Alexis Tsipras espérait, en contrepartie de sa capitulation sur les politiques d’austérité, obtenir des engagements sur un allégement de la dette. Les créanciers, eux, concèdent tout juste l’ouverture en 2015 d’une discussion sur un éventuel réaménagement de la dette à partir de 2022. Pourquoi cette intransigeance, alors que le FMI lui-même juge désormais la dette insoutenable ?

Éric Toussaint À mon avis, il pourrait y avoir une restructuration de la dette avant 2022. Les créanciers disent « pas avant 2022 » parce qu’ils savent que ce plan ne va pas fonctionner, que le paiement de la dette sera insoutenable. Ils la restructureront, cette dette. Mais en conditionnant cette restructuration à la poursuite de réformes néolibérales. La dette est un moyen de chantage, un instrument de domination. Fondamentalement, dans le cas grec, ce n’est pas tellement la rentabilité qui compte pour les créanciers, même si elle existe. Ce qui les motive, c’est de démontrer à leurs propres peuples et à ceux des autres pays périphériques qu’il n’est pas question de dévier du modèle.
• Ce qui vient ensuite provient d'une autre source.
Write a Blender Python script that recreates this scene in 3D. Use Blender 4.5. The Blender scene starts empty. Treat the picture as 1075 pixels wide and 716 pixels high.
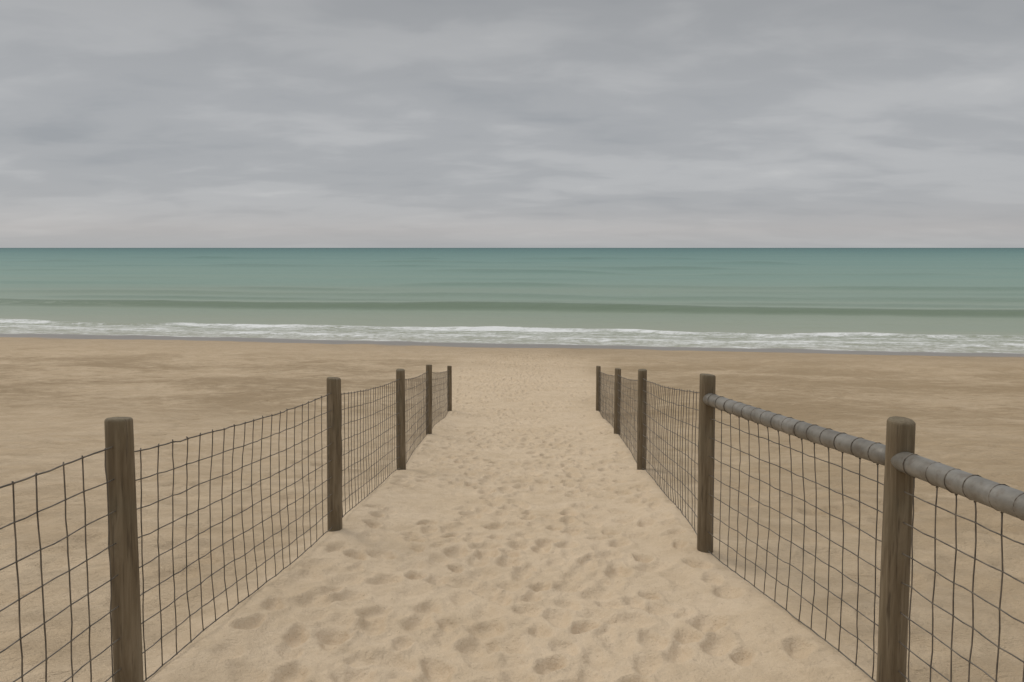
import bpy, math, random
import numpy as np
random.seed(7); rng=np.random.default_rng(7)
sc=bpy.context.scene
sc.view_settings.view_transform='Standard'; sc.view_settings.look='None'; sc.view_settings.exposure=0
SEA=-5.2

# ------------------------------------------------------------ numpy noise
def _h(ix,iy,s):
    n=(ix*374761393+iy*668265263+s*1442695041)&0xffffffff
    n=((n^(n>>13))*1274126177)&0xffffffff
    n=n^(n>>16)
    return (n&0xffffff)/float(0xffffff)*2-1
def noise(x,y,s=0):
    x=np.asarray(x,float);y=np.asarray(y,float)
    ix=np.floor(x).astype(np.int64);iy=np.floor(y).astype(np.int64)
    fx=x-ix;fy=y-iy
    ux=fx*fx*fx*(fx*(fx*6-15)+10);uy=fy*fy*fy*(fy*(fy*6-15)+10)
    a=_h(ix,iy,s);b=_h(ix+1,iy,s);c=_h(ix,iy+1,s);d=_h(ix+1,iy+1,s)
    return (a*(1-ux)+b*ux)*(1-uy)+(c*(1-ux)+d*ux)*uy
def fbm(x,y,o=4,s=0):
    v=0;a=1;t=0
    for i in range(o):
        v=v+a*noise(x*2**i+i*17.3,y*2**i-i*9.1,s+i);t+=a;a*=.5
    return v/t
def sstep(a,b,x):
    t=np.clip((x-a)/(b-a),0,1);return t*t*(3-2*t)

def shoreline(x): return 41.2-0.165*100*np.tanh(np.asarray(x,float)/100)

LF=[(-1.78,-1.6),(-1.50,2.9),(-1.261,5.33),(-1.244,8.46),(-1.347,12.2),(-1.396,16.9)]
RF=[(1.66,-1.6),(1.483,2.9),(1.247,4.83),(1.449,8.4),(1.70,12.2),(1.93,16.9)]
def fx(F,y):
    return np.interp(y,[p[1] for p in F],[p[0] for p in F])

def base(x,y):
    x=np.asarray(x,float);y=np.asarray(y,float)
    W=shoreline(x)
    yy=np.clip(y,-6,None)
    za=-1.25-0.148*yy; zb=-1.58-0.08*yy
    z1=np.minimum(za,zb)-.06*np.clip(1-np.abs(za-zb)/.12,0,1)**2*.5
    z17=-1.25-.148*17
    t=(y-17)/(W-17)
    z2=np.maximum(z17+(SEA-z17)*t,-60)
    k=0.25
    m=np.maximum(z1,z2); d=np.abs(z1-z2)
    z=m+k*0.25*np.clip(1-d/k,0,1)**2
    off=np.clip(np.minimum(np.abs(x)-2.0,6)/6,0,1)
    beach=sstep(4,1,np.clip(y-W+6,0,6))
    z=z+off*0.16*fbm(x*.16,y*.16,3,11)*beach
    z=z+0.02*fbm(x*.5,y*.35,2,14)*np.clip(off+.3,0,1)
    inr=(y<19)&(y>-3)
    for F,sg in ((LF,1),(RF,-1)):
        dx=(x-fx(F,y))*sg
        z=z+np.where(inr,0.07*np.exp(-((dx-0.05)/.22)**2)*(0.6+0.6*noise(y*.9,x*0,21)),0)*sstep(19,16,y)
    pc=np.abs(x-0.5*(fx(LF,y)+fx(RF,y)))
    z=z-0.035*np.exp(-(pc/.8)**2)*sstep(20,15,y)
    return z

# ------------------------------------------------------------ node helpers
def mat(name):
    m=bpy.data.materials.new(name);m.use_nodes=True;nt=m.node_tree
    for n in list(nt.nodes): nt.nodes.remove(n)
    return m,nt
def N(nt,t,**k):
    n=nt.nodes.new(t)
    for a,v in k.items(): setattr(n,a,v)
    return n
def L(nt,a,b): nt.links.new(a,b)
def ramp(nt,fac,pts,interp='LINEAR'):
    n=nt.nodes.new('ShaderNodeValToRGB');n.color_ramp.interpolation=interp
    e=n.color_ramp.elements
    while len(e)<len(pts): e.new(0.5)
    for i,(p,c) in enumerate(pts):
        e[i].position=p
        e[i].color=(c,c,c,1) if not isinstance(c,(tuple,list)) else (*c[:3],1)
    L(nt,fac,n.inputs[0]);return n.outputs[0]
def mixc(nt,fac,a,b,mode='MIX'):
    n=nt.nodes.new('ShaderNodeMix');n.data_type='RGBA';n.blend_type=mode
    for i,v in ((0,fac),(6,a),(7,b)):
        if isinstance(v,bpy.types.NodeSocket): L(nt,v,n.inputs[i])
        else: n.inputs[i].default_value=v if i==0 else (*v[:3],1)
    return n.outputs[2]
def math_(nt,op,a,b=None,c=None,clamp=False):
    n=nt.nodes.new('ShaderNodeMath');n.operation=op;n.use_clamp=clamp
    for i,v in enumerate((a,b,c)):
        if v is None: continue
        if isinstance(v,bpy.types.NodeSocket): L(nt,v,n.inputs[i])
        else: n.inputs[i].default_value=v
    return n.outputs[0]
def mapr(nt,v,a,b,c=0,d=1,smooth=True):
    n=nt.nodes.new('ShaderNodeMapRange');n.interpolation_type='SMOOTHSTEP' if smooth else 'LINEAR'
    L(nt,v,n.inputs[0])
    for i,q in zip((1,2,3,4),(a,b,c,d)): n.inputs[i].default_value=q
    return n.outputs[0]
def ntex(nt,vec,scale,detail=4,rough=.5,dist=0.0,mapscale=None,loc=(0,0,0)):
    if mapscale is not None:
        mp=nt.nodes.new('ShaderNodeMapping');mp.inputs['Scale'].default_value=mapscale;mp.inputs['Location'].default_value=loc
        L(nt,vec,mp.inputs[0]);vec=mp.outputs[0]
    n=nt.nodes.new('ShaderNodeTexNoise');n.inputs['Scale'].default_value=scale;n.inputs['Detail'].default_value=detail
    n.inputs['Roughness'].default_value=rough;n.inputs['Distortion'].default_value=dist
    L(nt,vec,n.inputs['Vector']);return n.outputs[0]

# ------------------------------------------------------------ grids
def grow(start,d0,g,end):
    out=[];x=start;d=d0
    while x<end:
        d*=g;x+=d;out.append(x)
    return out
def make_grid(name,xs,ys,Z,attrs):
    nx,ny=len(xs),len(ys)
    X,Y=np.meshgrid(xs,ys)
    co=np.stack([X,Y,Z],-1).reshape(-1,3).astype(np.float32)
    i=np.arange(nx*ny).reshape(ny,nx)
    q=np.stack([i[:-1,:-1],i[:-1,1:],i[1:,1:],i[1:,:-1]],-1).reshape(-1)
    nf=(nx-1)*(ny-1)
    me=bpy.data.meshes.new(name)
    me.vertices.add(nx*ny);me.vertices.foreach_set('co',co.ravel())
    me.loops.add(nf*4);me.loops.foreach_set('vertex_index',q.astype(np.int32))
    me.polygons.add(nf);me.polygons.foreach_set('loop_start',np.arange(0,nf*4,4,dtype=np.int32))
    me.polygons.foreach_set('use_smooth',np.ones(nf,bool))
    me.update(calc_edges=True)
    for k,v in attrs.items():
        a=me.attributes.new(k,'FLOAT','POINT');a.data.foreach_set('value',v.astype(np.float32).ravel())
    ob=bpy.data.objects.new(name,me);sc.collection.objects.link(ob);return ob

# ------------------------------------------------------------ sand
fine=list(np.arange(-1.75,2.0,0.0125))
r=grow(fine[-1],.0125,1.014,45);r+=grow(r[-1],r[-1]-r[-2],1.12,4000)
l=grow(1.75,.0125,1.014,45);l+=grow(l[-1],l[-1]-l[-2],1.12,4000)
xs=np.array([-v for v in l[::-1]]+fine+r)
ys=[1.2]
while ys[-1]<50: ys.append(ys[-1]+max(.012,.0045*ys[-1]))
ys+=grow(ys[-1],.3,1.1,400)
back=[1.2-v for v in grow(0,.03,1.08,400)][::-1]
ys=np.array(back+ys)
X,Y=np.meshgrid(xs,ys)
Z=base(X,Y)
W=shoreline(X)
dry=sstep(-2,-6,Y-W)
lx=fx(LF,Y);rx=fx(RF,Y)
path=sstep(-.35,.15,X-lx)*sstep(-.35,.15,rx-X)*(Y<17)+ (Y>=17)*sstep(-1.4,.8,X+1.45+(Y-17)*.05+.8*fbm(X*.2,Y*.25,3,91)*sstep(17,20,Y))*sstep(-1.4,.8,1.95+(Y-17)*.10-X+.8*fbm(X*.2,Y*.25,3,92)*sstep(17,20,Y))*sstep(37,24,Y)
outp=1-path
Z+=0.014*fbm(X*2.2,Y*2.0,3,31)*dry*np.clip(1-(np.abs(X)-20)/30,0,1)
Z+=0.013*fbm(X*5,Y*4.5,3,41)*dry*(np.abs(X)<9)
lump=fbm(X*1.1,Y*1.3,4,45)
Z+=(0.04*lump-.03*np.abs(fbm(X*2.3,Y*2.0,3,47)))*outp*dry*sstep(1.0,3.0,Y)*np.clip(1-(np.abs(X)-30)/20,0,1)
Z+=0.03*fbm(X*.12,Y*.25,3,51)*sstep(-3.5,-1,Y-W)*sstep(3,0,Y-W)
Z+=0.02*fbm(X*.6,Y*.6,3,53)*sstep(-12,-4,Y-W)*sstep(-1,-3,Y-W)
def stamp(cx,cy,ang,ln,wd,D,soft,edge=0.0):
    R=ln*2.6
    i0,i1=np.searchsorted(xs,[cx-R,cx+R]);j0,j1=np.searchsorted(ys,[cy-R,cy+R])
    if i1-i0<3 or j1-j0<3:return
    x=X[j0:j1,i0:i1]-cx;y=Y[j0:j1,i0:i1]-cy
    a=x*math.sin(ang)+y*math.cos(ang);b=x*math.cos(ang)-y*math.sin(ang)
    w=wd*(1+.20*np.sin(a/ln*2.0+.4))
    rr=np.sqrt((a/ln)**2+(b/w)**2)+.20*noise(x*11+cx*9,y*11+cy*5,61)
    p=1/(1+np.exp((rr-1)*soft))
    rim=.28*np.exp(-((rr-1.6)/.36)**2)
    tilt=1+edge*a/ln
    Z[j0:j1,i0:i1]+=-D*p*np.clip(tilt,.4,1.6)+D*rim
pts=np.zeros((4000,2));npt=0
def scatter(n,fxy,md):
    global npt
    c=0
    for _ in range(n*14):
        x,y=fxy();m2=(md*rng.uniform(.7,1.2))**2
        if npt==0 or ((pts[:npt]-(x,y))**2).sum(1).min()>m2:
            pts[npt]=(x,y);npt+=1;c+=1;yield x,y
            if c>=n:break
def inpath():
    y=1.2+33*rng.uniform()**1.35;a=float(fx(LF,y));b=float(fx(RF,y))
    if y>17: a-=(y-17)*.05;b+=(y-17)*.08
    return float(np.clip(rng.normal((a+b)/2+.03,.56+.02*max(0,y-8)),a+.14,b-.14)),y
for x,y in scatter(1900,inpath,.175):
    if float(fbm(x*.9,y*.6,2,95))<-.40: continue
    ang=rng.choice([0,math.pi])+rng.normal(0,.5)
    k=rng.uniform(.55,.98)
    stamp(x,y,ang,.104*k,.060*k*rng.uniform(.85,1.25),rng.uniform(.016,.040),rng.uniform(4.5,8),rng.uniform(-.3,.5))
for k in range(500):
    x,y=inpath();stamp(x,y,rng.uniform(-1.5,1.5),rng.uniform(.03,.08),rng.uniform(.025,.055),rng.uniform(.005,.014),4)
for k in range(1300):
    y=rng.uniform(1.5,20);x=rng.choice([-1,1])*rng.uniform(1.85,7)
    stamp(x,y,rng.uniform(-1.5,1.5),rng.uniform(.08,.13),rng.uniform(.06,.09),rng.uniform(.012,.030),rng.uniform(3,6))
sand=make_grid('sand_beach',xs,ys,Z,{'shore':Y-W,'path':path})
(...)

Pour Hollande, pouvoir dire : « Regardez, même Tsipras, même la gauche radicale ne peut sortir du carcan ! », c’est a posteriori et dans le débat français la justification de sa propre abdication, en 2012, sur la promesse de renégocier le traité européen sur la stabilité budgétaire.

Devant la violence de l’offensive des créanciers, Tsipras avait-il d’autres choix ? L’alternative se résumait-elle à la sortie de l’euro ?
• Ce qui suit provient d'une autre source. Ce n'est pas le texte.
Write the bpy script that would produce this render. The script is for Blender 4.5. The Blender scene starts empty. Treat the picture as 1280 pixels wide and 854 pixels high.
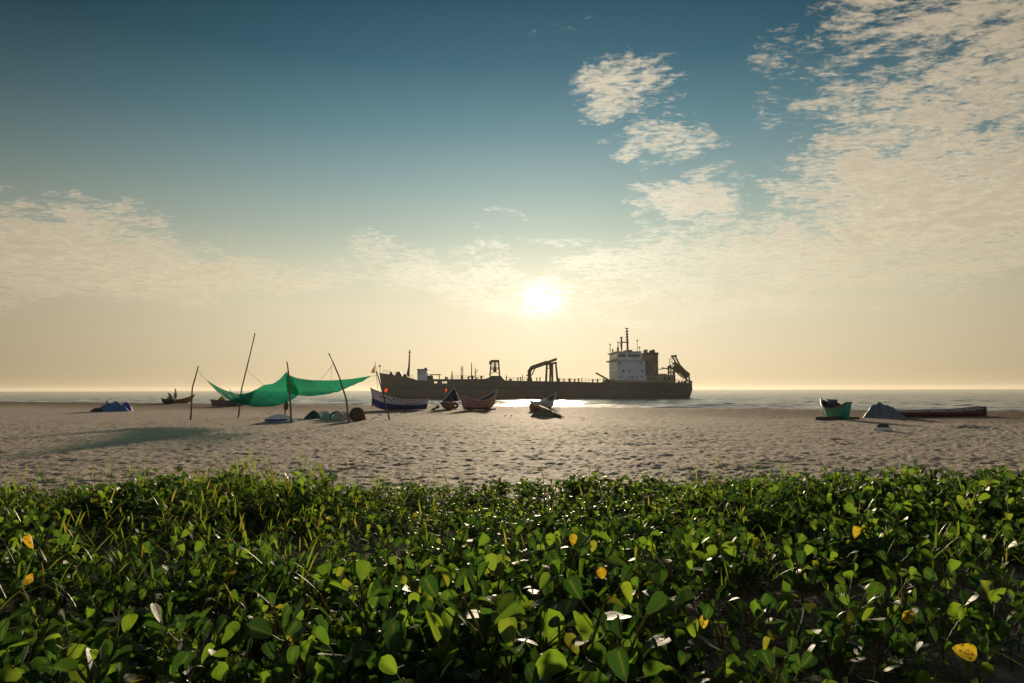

Éric Toussaint Non, je ne le crois pas. Le choix n’est pas entre le Grexit et le maintien dans la zone euro assorti d’un nouveau plan d’austérité, en continuant à payer la dette. Il était possible de rester dans la zone euro en désobéissant aux créanciers par l’invocation du droit. Des violations de droits humains sont en jeu, ici. Il fallait suspendre le paiement de la dette ; prendre le contrôle de la Banque de Grèce dont le gouverneur, nommé par Antonis Samaras, joue contre les intérêts du pays et peut-être, aussi, lancer une monnaie électronique complémentaire qui aurait pu aider à faire face à l’assèchement organisé des liquidités, tout en restant dans la zone euro.

La BCE, instrument du coup d’État, inonde les marchés financiers de liquidités, dopant la machine à spéculer. Peut-on mettre la création monétaire au service de l’économie réelle, des besoins sociaux, du développement humain ?

Éric Toussaint Bien sûr ! Mario Draghi n’est pas « indépendant ». Il est l’interface entre les grandes banques privées et les gouvernements de la zone euro. La BCE a déstabilisé l’économie grecque de façon délibérée, pour soumettre la Grèce à ses exigences et à celle des autres créanciers.